Monday, March 14, 2011

Email Marketing: Blasts From The Past

I used to be an Email Blaster. I loved the immediacy of the process, the instant gratification, the low cost and, especially, the statistical data that was immediately available. Hits, Visits, Opens, Click Throughs, Page Views, Unique, New, Returning …. What a great new language! It was like speaking Vulcan with Mr Spock – and Captain Kirk having no idea what you’re talking about. Plus, all that information at my fingertips. Cool. After hitting that first campaign’s ‘send now’ button, I was addicted. So easy and effective – I had become a true email junkie. I needed my fix all the time. I even started to rob time from other more important tasks (like having lunch) to check my stats.

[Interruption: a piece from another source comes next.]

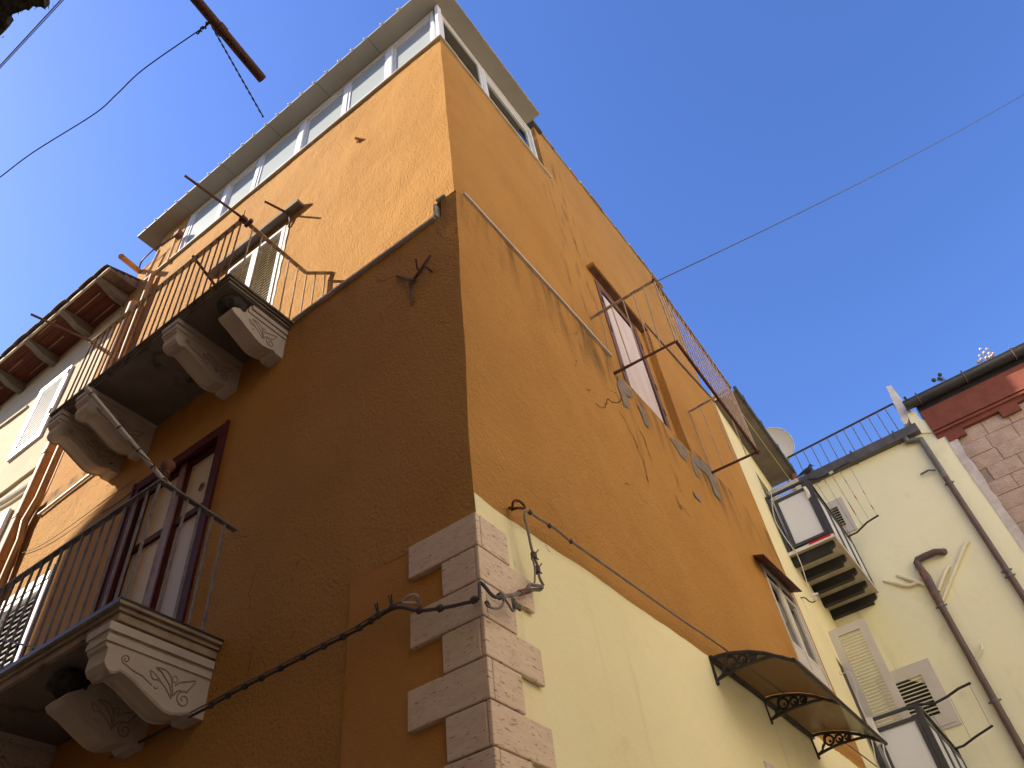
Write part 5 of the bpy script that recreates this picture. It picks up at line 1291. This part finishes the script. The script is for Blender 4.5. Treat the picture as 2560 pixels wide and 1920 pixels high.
print('blocks', blocks, file=sys.stderr)
edge = MB(); zz = np.linspace(6.3, 11.05, 24)
A = [V(XS-.03, -1.12, z) for z in zz]; Bq = [V(XS-.035, -1.24-.06*random.random(), z) for z in zz]
edge.add(A+Bq, [[i, i+1, 24+i+1, 24+i] for i in range(23)]); part('mortar_seam', edge, 'coping_stone', sh_)
def crn(k, x, y, d=.0): return hx(XS-d, k, x, y)
p0, p1 = crn('k', 930, 1190, .08), crn('k', 2212, 800, .08)
zc0, zc1 = 11.03, 11.62
cn = MB()
y0c, y1c = -1.0, -9
for (za, zb2, dd) in ((11.03, 11.12, .05), (11.12, 11.17, .10), (11.17, 11.20, .07), (11.20, 11.26, .11), (11.26, 11.75, .085)): cn.box(XS-dd, XS+.3, y1c, y0c, za, zb2-.001)
cn = part('cornice', cn, 'red_cornice', sh_)
for y in (-1.32, -2.35, -3.4, -4.4): part('cornice_block', MB().box(XS-.055, XS, y-.17, y+.17, 10.86, 11.03), 'red_cornice', cn)
gg = MB(); rg = .13; zgt = 12.0; xg = XS-.17
ring = [V(xg+rg*math.cos(t), 0, zgt+rg*math.sin(t)*1.1) for t in np.linspace(math.pi, 2*math.pi, 9)]
gg.add([p+V(0, -.82, 0) for p in ring]+[p+V(0, -9, 0) for p in ring], [[i, i+1, 9+i+1, 9+i] for i in range(8)], True)
gg.add([p+V(0, -.82, 0) for p in ring], [list(range(9))])
gg.tube([V(xg-rg, -.82, zgt), V(xg-rg, -9, zgt)], .015, 6)
gg.box(XS-.04, XS+.3, -7, -1.0, 11.76, 12.02)
gg = part('black_gutter', gg, 'black_gutter', sh_)
for y in (-1.12, -2.05, -3.0, -4.0):
    part('gutter_bracket', MB().tube([p*1.0+V(0, y, 0)+(p-V(xg, 0, zgt))*.06 for p in ring], .014, 5).ball(V(xg-rg-.02, y, zgt+.03), .022, 6, 5), 'brown_pipe', gg)
# dried plants in the gutter
def plant(label, base, heads, m, seed, curved=.06):
    random.seed(seed)
    st = MB(); bl = MB()
    for (k, x, y, r) in heads:
        h = hx(xg-.02, k, x, y); mid_ = base.lerp(h, .5)+V(0, random.uniform(-curved, curved), -.03)
        st.tube([base+V(0, random.uniform(-.04, .04), 0), mid_, h], .006, 5)
        bl.ball(h, r, 8, 6)
        for q in range(14):
            d = Vector((random.gauss(0, 1), random.gauss(0, 1), random.gauss(0, 1))).normalized(); bl.add([h+d*r*.8+d.orthogonal()*.006, h+d*r*.8-d.orthogonal()*.006, h+d*r*1.35], [[0, 1, 2]])
    t = thing('dried_plant', label, 'plant', base, 'dried plants growing out of the black gutter')
    part('stem', st, 'dry_stem', t); part('flower_head', bl, m, t)
plant('small dried plant with three dark round heads in the black gutter', hx(xg, 'k', 1180, 650), [('k', 965, 610, .045), ('k', 1048, 535, .042), ('k', 1040, 590, .04), ('k', 1075, 600, .03)], 'dry_bloom', 3)
hd = [('k', 1580, 360, .035), ('k', 1640, 400, .035), ('k', 1600, 270, .025), ('k', 1660, 230, .03), ('k', 1610, 180, .028), ('k', 1700, 180, .028), ('k', 1785, 240, .025), ('k', 1820, 310, .02), ('k', 1620, 320, .03), ('k', 1690, 300, .03), ('k', 1740, 290, .03), ('k', 1730, 240, .03), ('k', 1600, 340, .028), ('k', 1660, 380, .025), ('k', 1770, 270, .03)]
plant('bushy pale dried plant further up the black gutter', hx(xg, 'k', 1810, 370), hd, 'pale_bloom', 5)
plant('tiny dried tuft at the end of the black gutter', hx(xg, 'k', 590, 890), [('k', 565, 855, .03), ('k', 580, 870, .02)], 'dry_bloom', 6)

# ------------------------------------------------------------------ awning over the street door
AX = 6.27
aj = lambda x, y: hx(AX, 'j', x, y)
top = [aj(*p) for p in ((62, 335), (200, 287), (350, 258), (550, 243), (750, 262), (950, 312), (1100, 350))]
low_ = [aj(*p) for p in ((165, 585), (300, 503), (450, 425), (600, 368), (750, 318), (860, 290), (980, 310))]
aw = thing('awning', 'smoked plastic door awning on three black scrolled brackets', 'awning', (AX, YC, 4.4))
def bracket():
    mb = MB()
    mb.bar(aj(60, 335), aj(150, 600), .03, .035, up=(0, 1, 0)); mb.ball(aj(163, 625), .022, 8, 6); mb.ball(aj(150, 590), .02, 8, 6)
    mb.tube(top, .016, 7); mb.tube(low_, .014, 7); mb.tube([aj(230, 490), aj(265, 420), aj(265, 330), aj(290, 280)], .013, 6); mb.tube([aj(165, 585), aj(230, 520), aj(245, 440)], .012, 6)
    for (cx, cy, rx, ry) in ((330, 368, 62, 70), (470, 335, 50, 54), (590, 305, 38, 38)):
        mb.tube([aj(cx+rx*math.cos(t)*(1-.28*max(0, t-3.6)/3), cy-ry*math.sin(t)*(1-.28*max(0, t-3.6)/3)) for t in np.linspace(-2.6, 3.4, 20)], .0125, 6)
        mb.ball(aj(cx+rx*.25, cy+ry*.2), .017, 6, 5)
        mb.tube([aj(cx+rx, cy+ry*.3), aj(cx+rx*1.25, cy-ry*.6)], .009, 5)
    return mb
b1 = part('bracket', bracket(), 'black_iron', aw)
for X in (7.45, 8.72): again(b1, WORLD[b1.name]+V(X-AX, 0, 0), aw)
for (xa_, xb_) in ((6.27, 7.44), (7.46, 8.72)):
    mb = MB(); n = 14; arc = []
    for i in range(n+1):
        f = i/n*(len(top)-1); k = min(int(f), len(top)-2); arc.append(top[k].lerp(top[k+1], f-k)+V(0, 0, .02))
    vs = [V(xa_, p.y, p.z) for p in arc]+[V(xb_, p.y, p.z) for p in arc]+[V(xa_, p.y, p.z+.005) for p in arc]+[V(xb_, p.y, p.z+.005) for p in arc]; m = n+1
    mb.add(vs, [[i, i+1, m+i+1, m+i] for i in range(n)], True)
    part('canopy_sheet', mb, 'smoked_sheet', aw)
part('front_rail', MB().tube([V(6.25, top[-1].y, top[-1].z), V(8.78, top[-1].y, top[-1].z)], .02, 8), 'black_iron', aw)
part('wall_rail', MB().bar(V(6.25, YC-.02, 4.60), V(8.76, YC-.02, 4.60), .03, .045), 'black_iron', aw)

# ------------------------------------------------------------------ things overhead
op = thing('opposite_house', 'tall shaded house behind the viewer with a mossy eave corner at the top left', 'house', (-1.3, 6, 0))
XO_ = -1.3
om = MB()
om.prism([V(XO_, -1.6, 0), V(XO_, 14.2, 0), V(XO_, 14.2, 13.05), V(XO_, 10.1, 14.93), V(XO_, -1.6, 15.1)], (-8, 0, 0))
part('wall', om, 'opposite_plaster', op)
ml = MB(); random.seed(11)
cpt = [hz(8.0, 'v', *p) for p in ((0, 830), (60, 760), (150, 640), (190, 590), (140, 500), (180, 400), (300, 330), (450, 280), (590, 220), (660, 250), (740, 130), (830, 170), (940, 160), (1030, 215), (1020, 60), (1010, -60))]
cpt = [cpt[0]+V(-.9, .0, .0)]+cpt+[cpt[-1]+V(-.9, -.6, 0)]
ml.prism(cpt, (0, 0, .12)); eo = part('eave_corner', ml, 'moss_and_hole_shade', op)
part('eave_slab', MB().box(XO_, cpt[-1].x+.15, 1.0, cpt[-1].y-.05, 8.0, 8.12), 'opposite_plaster', op)
ml = MB()
for k in range(40):
    c = cpt[1+random.randrange(len(cpt)-2)]+V(random.uniform(-.05, .02), random.uniform(-.05, .03), .05)
    ml.tube([c, c+V(random.uniform(-.01, .03), random.uniform(0, .04), random.uniform(-.03, .02))], [.004, .001], 4)
part('moss', ml, 'moss_and_hole_shade', op, kind='stuff')
pa, pb = hz(7.5, '', 470, -25), hz(7.5, '1', 1555, 470)
pp_ = single('iron_pole', MB().tube([pa+(pa-pb).normalized()*1.75, pb], .036, 12), 'rusty_iron_dark', 'thick rusty iron pole jutting into the sky from the top edge', 'pole')
kn = pa.lerp(pb, .42); d = (pb-pa).normalized(); part('collar', MB().tube([kn-d*.03, kn+d*.03], .043, 12), 'rusty_iron_dark', pp_)
o1_ = hz(7.55, '1', 1240, 140)
ends = hz(9.3, '', 662, 292)
tw_ = MB(); a, b = hz(7.6, '1', 1150, -30), hz(7.0, '1', 1560, 695)
for s in (0, math.pi):
    P = []
    for k in range(60):
        f = k/59; c = a.lerp(b, f)+V(0, 0, 0); P.append(c+V(math.cos(k*1.1+s), math.sin(k*1.1+s), 0)*.0042)
    tw_.tube(P, .0036, 5)
single('twisted_wire', tw_, 'black_cable', 'short twisted black wire dangling beside the rusty pole', 'wire')
wa = hz(7.55, '1', 1165, 195); wpts = [hz(7.55+.0*i, '1', *p) for i, p in enumerate(((1240, 140), (1165, 190), (850, 410), (690, 560), (555, 678), (200, 900), (0, 1050), (-140, 1150)))]
cw = cable('overhead_wire', wpts, .0042, 'black_cable', 'bent dark wire running from the rusty pole to the left edge', 'wire')
cz = MB().tube([wa+V(random.uniform(-.02, .02), random.uniform(-.02, .02), .01)+(o1_-wa)*(k/14) for k in range(15)], .007, 5); part('wire_tie', cz, 'black_cable', cw)
wa, wb = hz(7.2, 'v', 1420, -20), hz(7.2, 'v', -40, 1560)
ow = single('overhead_wire', MB().tube([wa+(wa-wb)*.4, wa, wb, wb+(wb-wa)*.6], .004, 5), 'grey_cable', 'pair of thin parallel wires in the upper left corner', 'wire')
wa, wb = hz(7.2, 'v', 1480, -20), hz(7.2, 'v', -20, 1595)
part('wire_strand', MB().tube([wa+(wa-wb)*.4, wa, wb, wb+(wb-wa)*.6], .003, 5), 'grey_cable', ow)
wA = t1+V(.05, 0, .02); wB = hplane(V(14.0, -6, 0), (1, -0.2, 0), '', 2560, 236)
sag = [wA.lerp(wB, f)-V(0, 0, .5*f*(1-f)) for f in np.linspace(0, 1.3, 16)]
single('overhead_wire', MB().tube(sag, .007, 5), 'black_cable', 'thin wire from the hanging railing up across the blue sky to the right', 'wire')

# unseen long block and paving, added behind the viewer to bounce sunlight
so_ = thing('added_bounce_block', 'long cream block added behind the viewer to bounce warm light', 'house', (6, -7, 0))
part('wall', MB().box(-30, 14.6, -17, -7, 0, 16.5), 'bounce_plaster', so_)
single('added_bounce_paving', MB().box(-40, 14.6, -7, 1.2, 0.004, 0.02), 'bounce_stone', 'pale stone paving added behind the viewer to bounce light', 'paving', kind='structure')

# plate at the foot of the street wall, cut by the edge of the view
q = [hy(YC-.02, '8', *p) for p in ((545, 1418), (625, 1462))]
single('wall_plate', MB().box(q[0].x, q[1].x+.1, YC-.02, YC-.006, q[0].z-.32, q[0].z), 'cloth_white', 'pale plate fixed low on the yellow street wall below the awning', 'plate')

That was more than two years ago. I don’t do large email blasts any more. I have been in recovery ever since. I’ve almost fallen off the wagon once or twice, but that is to be expected when you have no support group. I am kind of on an island, battling this addiction by myself. It will be hard, but I don’t think I will ever go back.

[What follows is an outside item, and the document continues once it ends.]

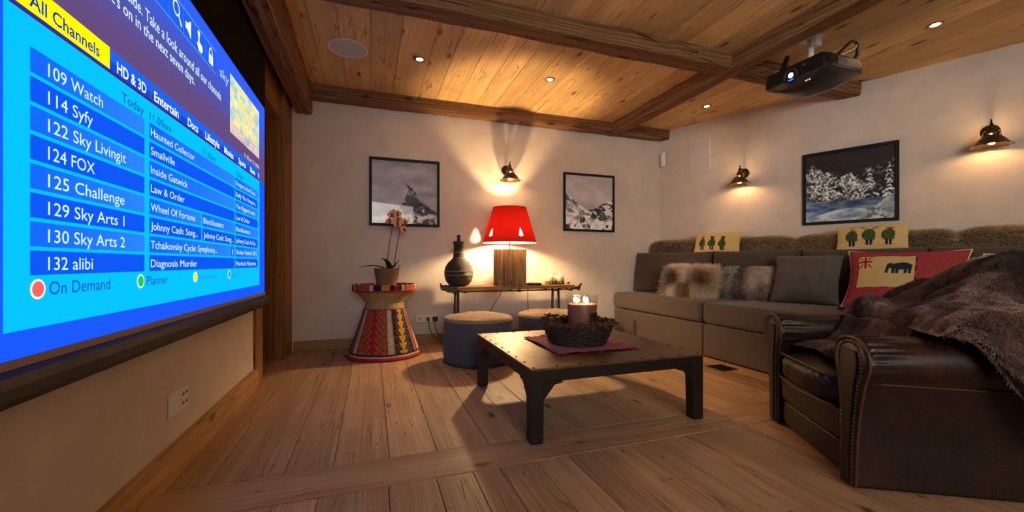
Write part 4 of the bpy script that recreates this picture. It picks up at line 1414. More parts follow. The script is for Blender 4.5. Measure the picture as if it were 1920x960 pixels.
pouf('blue grey round pouf with tan top, beside the woven stool and nearer the room', (0.893, 3.485, 0), 1)
pouf('blue grey round pouf with tan top, partly behind the candle basket', (1.60, 3.53, 0), 2)

# ------------------------------------------------------------------ coffee table
X0, X1, Y0, Y1, ZT = 0.705, 1.722, 1.765, 2.79, 0.356
t = thing('coffee_table', 'low square dark coffee table with riveted metal top', 'table', ((X0 + X1) / 2, (Y0 + Y1) / 2, 0))
hx, hy = (X1 - X0) / 2, (Y1 - Y0) / 2
M_tab = plain('table_iron', S(38, 24, 17), 0.5, nz=0.4, nscale=18, bump=0.15, spec=0.4)
tt = NT('table_sheet')
ob = tt.coord('Object')
f1 = tt.noise(ob, 3.5, 6, 0.65, 0.4)
f2 = tt.noise(ob, 22, 5, 0.6)
ff = tt.math('ADD', tt.math('MULTIPLY', f1, 0.7), tt.math('MULTIPLY', f2, 0.3))
tt.p(Base_Color=tt.ramp(ff, [(0.35, S(70, 48, 32)), (0.52, S(104, 76, 52)), (0.68, S(128, 98, 68))]), Metallic=0.35, Roughness=tt.n('MapRange', None, i0=f2, i1=0.3, i2=0.7, i3=0.34, i4=0.52).outputs[0])
tt.bump(ff, 0.08, 0.004)
MB().box(-hx, hx, -hy, hy, ZT - 0.012, ZT).build('table_top', tt.m, t, bevel=0.004)
nr = 9
rv = [(0.0, 0.0045), (0.004, 0.004), (0.0075, 0.002), (0.009, -0.001)]
rim_pts = []
for k in range(nr):
    s = -1 + 2 * k / (nr - 1)
    rim_pts += [(s * (hx - 0.022), -(hy - 0.022)), (s * (hx - 0.022), (hy - 0.022))]
    if 0 < k < nr - 1:
        rim_pts += [(-(hx - 0.022), s * (hy - 0.022)), ((hx - 0.022), s * (hy - 0.022))]
riv = MB().lathe(rv, 12, (0, 0, ZT)).build('rivet', M_black, t)
riv.location = (rim_pts[0][0], rim_pts[0][1], 0)
for p in rim_pts[1:]:
    r_ = riv.copy()
    COL.objects.link(r_)
    r_.location = (p[0], p[1], 0)
mb = MB()
for a in (-1, 1):
    mb.box(-hx + 0.05, hx - 0.05, a * (hy - 0.016) - 0.012, a * (hy - 0.016) + 0.012, ZT - 0.068, ZT - 0.012)
    mb.box(a * (hx - 0.016) - 0.012, a * (hx - 0.016) + 0.012, -hy + 0.05, hy - 0.05, ZT - 0.068, ZT - 0.012)
mb.build('apron', M_tab, t, bevel=0.003)
for a in (-1, 1):
    for b in (-1, 1):
        mb = MB()
        cx, cy = a * hx, b * hy
        def sq(w, z):
            return [(cx - a * 0.002, cy - b * 0.002, z), (cx - a * w, cy - b * 0.002, z), (cx - a * w, cy - b * w, z), (cx - a * 0.002, cy - b * w, z)]
        R = [sq(0.062, 0.0), sq(0.064, 0.012), sq(0.068, ZT - 0.10), sq(0.068, ZT - 0.012)]
        mb.rings(R, smooth=False)
        pr = [(cx - a * 0.06, ZT - 0.06), (cx - a * 0.165, ZT - 0.06), (cx - a * 0.165, ZT - 0.078), (cx - a * 0.125, ZT - 0.084), (cx - a * 0.066, ZT - 0.155), (cx - a * 0.06, ZT - 0.20)]
        mb.prism(pr, cy - b * 0.004, cy - b * 0.026)
        pr = [(cy - b * (cx_ / 1.0), z) for cx_, z in ((0.06, ZT - 0.06), (0.165, ZT - 0.06), (0.165, ZT - 0.078), (0.125, ZT - 0.084), (0.066, ZT - 0.155), (0.06, ZT - 0.20))]
        mb.prism(pr, cx - a * 0.004, cx - a * 0.026, 'x')
        mb.build('leg', M_tab, t, bevel=0.003)

# red mat, twig basket, big candle
nu = nv = 90
u, v = np.meshgrid(np.linspace(-1, 1, nu), np.linspace(-1, 1, nv), indexing='ij')
hw, hh = 0.255, 0.27
ed = np.maximum(np.abs(u), np.abs(v))
xx = u * hw * (1 + 0.006 * np.sin(v * 40 + 3 * np.sin(v * 7)) * (np.abs(u) > .93))
yy = v * hh * (1 + 0.006 * np.sin(u * 38 + 3 * np.sin(u * 6)) * (np.abs(v) > .93))
wz = 0.0045 + np.clip((ed - 0.66) / 0.34, 0, 1) * (0.004 + 0.016 * (fbm(u * 5 + 9, v * 5 + 9, 3, 7) - 0.35) + 0.0012 * np.sin(u * 38 + v * 40))
V = np.stack([xx, yy, np.maximum(wz, 0.0032)], -1).reshape(-1, 3)
M_red = weave('red_cloth', S(158, 12, 36), S(124, 7, 26), 500)
mat_ = np_mesh('table_mat', V, grid_faces(nu, nv), M_red, None, loc=(1.21, 2.255, ZT))
so = mat_.modifiers.new('thickness', 'SOLIDIFY')
so.thickness, so.offset = 0.0028, -1
tag(mat_, 'crumpled red cloth mat under the twig basket on the coffee table', 'mat')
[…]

And why should I? The real value, which was in recipients clicking all the way through to a directed website, had fallen precipitously from 7-8% to less than half a percent. And who could blame people for not paying attention anymore? Not only did they have to deal with an in-box full of solicitation emails announcing ‘new work from photographer xyz’ or ‘new project from photographer xyz’, but for a large portion of the people receiving those emails, ‘photographer xyz’ had little or nothing to do with their creative needs. They were (and are) automotive art buyers receiving news about fashion photographers, or fashion buyers receiving automotive links. They were location buyers receiving beauty updates or lifestyle producers receiving details about a new liquid campaign. And if enough of those messages are consistently irrelevant or extraneous, it’s enough to make even the most cordial art producer weary.

The typical art buyer at a large agency today receives more than 50 email promos a day. For those of you who are mathematically challenged, that’s approximately 1000 a month. Yikes! And that’s just email promos – not to mention the hundreds of more urgent, project-related and internal emails they get. Plus, the fact that they are busier and wearing more hats than ever these days, where do you think viewing the email promo lands on the priority list? Probably not very high. I heard one Art Buyer on a podcast recently say that, if she took the time to read every email promo she received, in a year she would spend “over 180 hours - almost 5 weeks” reading them all. Really? Can you blame them for their digital fatigue? In fact, over half the contacts in the most popular industry databases have opted out, so there’s a good chance these email blasts are not even reaching the top people!

Today, we prefer smaller, more targeted email campaigns. They are handwritten, and personalized in the subject line. There is usually a call to action, like an appointment or a reference to a specific client, or mention of a previous meeting or conversation. We try to make sure the imagery and genre of photography is a good fit for everyone we send to. We do our research. It is a very labor intensive project, but at least we feel good about our efforts to target the right people. We’re not perfect, but the determination to get it right is there. Even if it is a general newsletter campaign, it only goes to contacts that we know are relevant to the work.

As a rep, I understand that keeping current on emerging and existing talent is one of the many tasks of an art buyer or producer. And I know that most of them enjoy researching new artists or new work, when they have the time. But I also think it is our job as photographers, illustrators, agents, and marketers, to do a better job of analysis, market research and segmentation. The information is there for us to do a better job of getting to know and understand who our customers are, what they want, and how to break through the clutter. It’s called homework. Large email blasts are the lazy way of doing homework – and that’s coming from someone who survived on Cliffs Notes.

If you’re still sending out 6000 identical emails to a master list of art buyers, creative directors, photo editors, print producers, graphic designers and art directors, you might as well stand on a street corner in Spokane with a bullhorn shouting, “New Work From Photographer XYZ Here”. Just my opinion. Anyone interested in starting an Emailers Anonymous support group?

M&P

2 comments:

  1. your thoughts resonate with me. i find email a normal way to connect with people but in it there is a disconnect. i wish you the best. p

    ReplyDelete
  2. I just read an article in PDN, where a top creative manager, encouraging photographers to send only the most relevant imagery, called mass emails 'insincere'. A great word for them, I thought.